Syrian cash transfers had previously elicited sanctions from Washington. The US Treasury in 2015 accused former Syrian central bank governor Adib Mayaleh and a central bank employee called Batoul Rida of facilitating bulk cash transfers for the regime to Russia, and managing fuel-related deals to raise foreign currency. Rida was also accused by the US of trying to procure the chemical ammonium nitrate from Russia, which is used in barrel bombs.
Records show the cash delivered to Moscow in 2018 and 2019 was delivered to Russian Financial Corporation Bank, or RFK, a Russian lender based in Moscow controlled by Rosoboronexport, the Russian state arms export company.
The US Treasury sanctioned the bank this year for facilitating cash transfers, enabling “millions of dollars of illicit transactions, foreign currency transfers, and sanctions evasion schemes for the benefit of the Syrian government”.
In March 2018 records show Syria’s central bank also shipped $2mn to another Russian bank, TsMR Bank, which has also been sanctioned by the US.
As Russian financial institutions were receiving cash from Syria, Assad’s other international backer, Iran, set up schemes to funnel hard currency to the beleaguered regime. Assad’s key money men took important positions in these companies, according to corporate records analysed by the FT.
Yassar Ibrahim, Assad’s closest economic adviser, is a shareholder in a Lebanese company called Hokoul SAL Offshore, alongside his sister Rana, who has also been sanctioned by the US.
Hokoul, according to the US Treasury, is directed by Iran’s Revolutionary Guard Corps-Quds Force and Lebanese militant group Hizbollah to move hundreds of millions of dollars “for the benefit of the brutal Assad regime”. Ibrahim’s role in the company has not previously been reported.
While the cordon of western sanctions forced the regime out of the dollar banking system, corporate records analysed by the FT show that key Assad lieutenants continued to move assets into Russia.

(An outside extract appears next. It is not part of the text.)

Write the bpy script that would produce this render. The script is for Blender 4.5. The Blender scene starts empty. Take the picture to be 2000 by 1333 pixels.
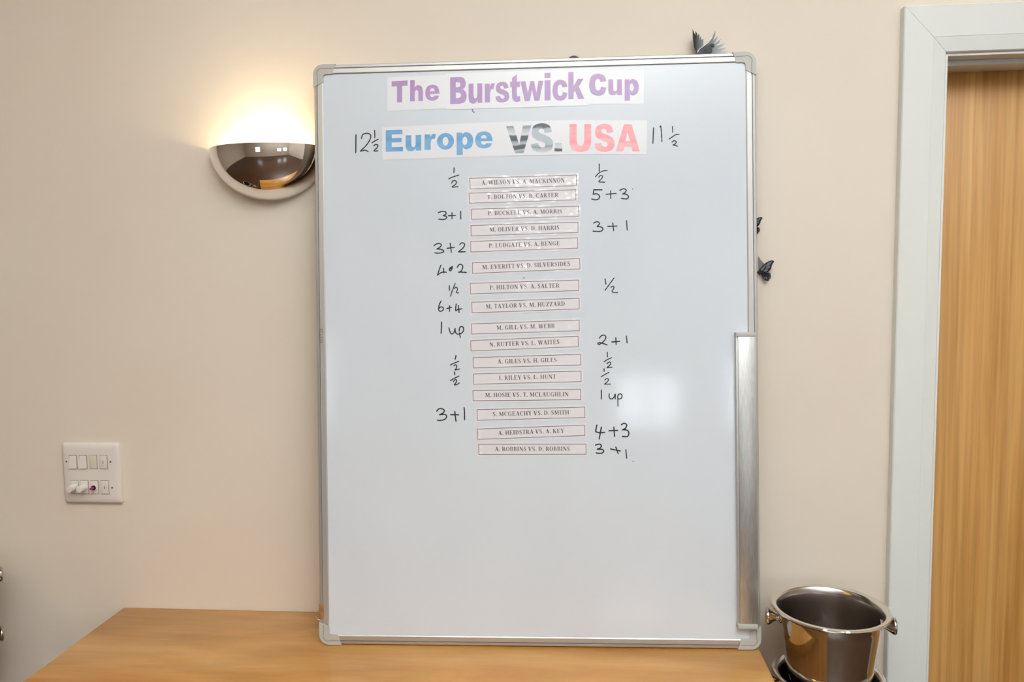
import bpy, bmesh, math, random
from mathutils import Vector, Matrix
from mathutils.geometry import tessellate_polygon
random.seed(4)
S = bpy.context.scene
C = S.collection
PI = math.pi
H = 0.78                                   # height of the sideboard top

# ------------------------------------------------------------------ camera
F = 1540.26
YAW, PITCH, ROLL = 0.0858, 0.0851, -0.0146
CAM = Vector((0.5412, -1.6958, 0.7618 + H))
cy_, sy_, cp_, sp_ = math.cos(YAW), math.sin(YAW), math.cos(PITCH), math.sin(PITCH)
fw = Vector((-sy_*cp_, cy_*cp_, -sp_))
r0 = Vector((cy_, sy_, 0))
u0 = r0.cross(fw)
rt = math.cos(ROLL)*r0 + math.sin(ROLL)*u0
up = -math.sin(ROLL)*r0 + math.cos(ROLL)*u0
cam = bpy.data.cameras.new('camera')
cam.sensor_width = 36
cam.lens = F*36/2000
cam.clip_start = 0.02
co = bpy.data.objects.new('camera', cam)
C.objects.link(co)
M = Matrix.Identity(4)
for i in range(3):
    M[i][0], M[i][1], M[i][2], M[i][3] = rt[i], up[i], -fw[i], CAM[i]
co.matrix_world = M
S.camera = co

# ------------------------------------------------------------------ light, exposure
W = bpy.data.worlds.new('world')
S.world = W
W.use_nodes = True
W.node_tree.nodes['Background'].inputs[0].default_value = (0.75, 0.85, 1, 1)
W.node_tree.nodes['Background'].inputs[1].default_value = 0.6
S.view_settings.view_transform = 'Standard'
S.view_settings.look = 'None'
S.view_settings.exposure = 0.07
S.view_settings.gamma = 1.0
S.view_settings.use_curve_mapping = False

def area(name, loc, aim, sx, sy, watts, col=(1, 1, 1), spread=PI):
    l = bpy.data.lights.new(name, 'AREA')
    l.shape = 'RECTANGLE'; l.size = sx; l.size_y = sy
    l.energy = watts; l.color = col; l.spread = spread
    o = bpy.data.objects.new(name, l)
    C.objects.link(o)
    o.location = loc
    o.rotation_euler = (Vector(aim) - Vector(loc)).to_track_quat('-Z', 'Z').to_euler()
    return o

ROOM_L, ROOM_R, ROOM_B, CEIL = -4.6, 3.6, -6.4, 3.0
WINS = [(1.24, 1.95, 0.98, 1.58), (2.36, 3.10, 0.98, 1.72), (-2.3, -1.5, 0.98, 2.0)]
WCOL = (0.86, 0.94, 1.0)
for k, (a, b, c, d) in enumerate(WINS):
    area('window_daylight', ((a+b)/2, ROOM_B-0.06, (c+d)/2), ((a+b)/2, 0, (c+d)/2), b-a, d-c, (b-a)*(d-c)*PI*(8, 8, 3)[k], WCOL)
# the photographer's flash, turned up so that it bounces off the ceiling
area('bounce_flash', (0.85, -1.75, 1.75), (0.95, -2.40, 3.0), 0.08, 0.06, 163, (0.85, 0.925, 1.0), 2.5)
# added warm fill under the ceiling, not a fixture, tinting the left wall
area('warm_fill', (-1.5, -1.8, 2.98), (-1.5, -1.8, 0), 0.4, 0.4, 9, (1.0, 0.60, 0.16))

# ------------------------------------------------------------------ helpers
def ray(px, py):
    return (rt*(px-1000) - up*(py-666.5) + fw*F).normalized()

def at(px, py, p0, n):                     # where the sight line of a pixel meets a plane of the room
    d = ray(px, py)
    return CAM + d*((p0-CAM).dot(n)/d.dot(n))

def wallpt(px, py, y=0.0):
    return at(px, py, Vector((0, y, 0)), Vector((0, 1, 0)))

def empty(name, loc, label=None, cat=None, group=None, kind=None):
    o = bpy.data.objects.new(name, None)
    C.objects.link(o)
    o.empty_display_size = 0.02
    o.location = loc
    tag(o, label, cat, group, kind)
    return o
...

In 2019 the FT reported that Assad’s extended family had from 2013 bought at least 20 luxury apartments in Moscow using a complex series of companies and loan arrangements.
And as recently as May 2022 Iyad Makhlouf, Assad’s maternal cousin and a major in Syrian General Intelligence, which allegedly monitored, oppressed and murdered citizens, established a property company in Moscow co-owned by his twin brother Ihab called Zevelis City, Russian corporate records show.
Iyad’s brother Rami Makhlouf was the regime’s most important businessman, at one point believed to control over half of Syria’s economy through a web of companies including mobile phone network SyriaTel. But after Rami fell out of favour with the regime in 2020, Syrians with insight into the regime say Iyad and Ihab remained close to Bashar and his wife Asma.
Corporate filings show that Zevelis City was established by a female Russian employee of the US sanctioned Syrian-Russian banker Mudalal Khoury, who has been accused by the US of facilitating large movements of money from Syria to Russia on behalf of the Assad regime.
Khoury appears to have played a pivotal role in embedding regime interests in Russia’s financial system, and in 2015 the US Treasury said Khoury “has had a long association with the Assad regime and represents regime business and financial interests in Russia”.
Schenker said that given the pressure Assad had faced from western governments, especially the US, for more than a decade, “Assad always knew that he would never be acceptable company in, say, Paris.
“He wasn’t going to be buying apartment buildings there, but he also knew that if this was going to end, it was going to end badly. So they had years to try and spirit away money, to set up systems that were going to be reliable safe havens.”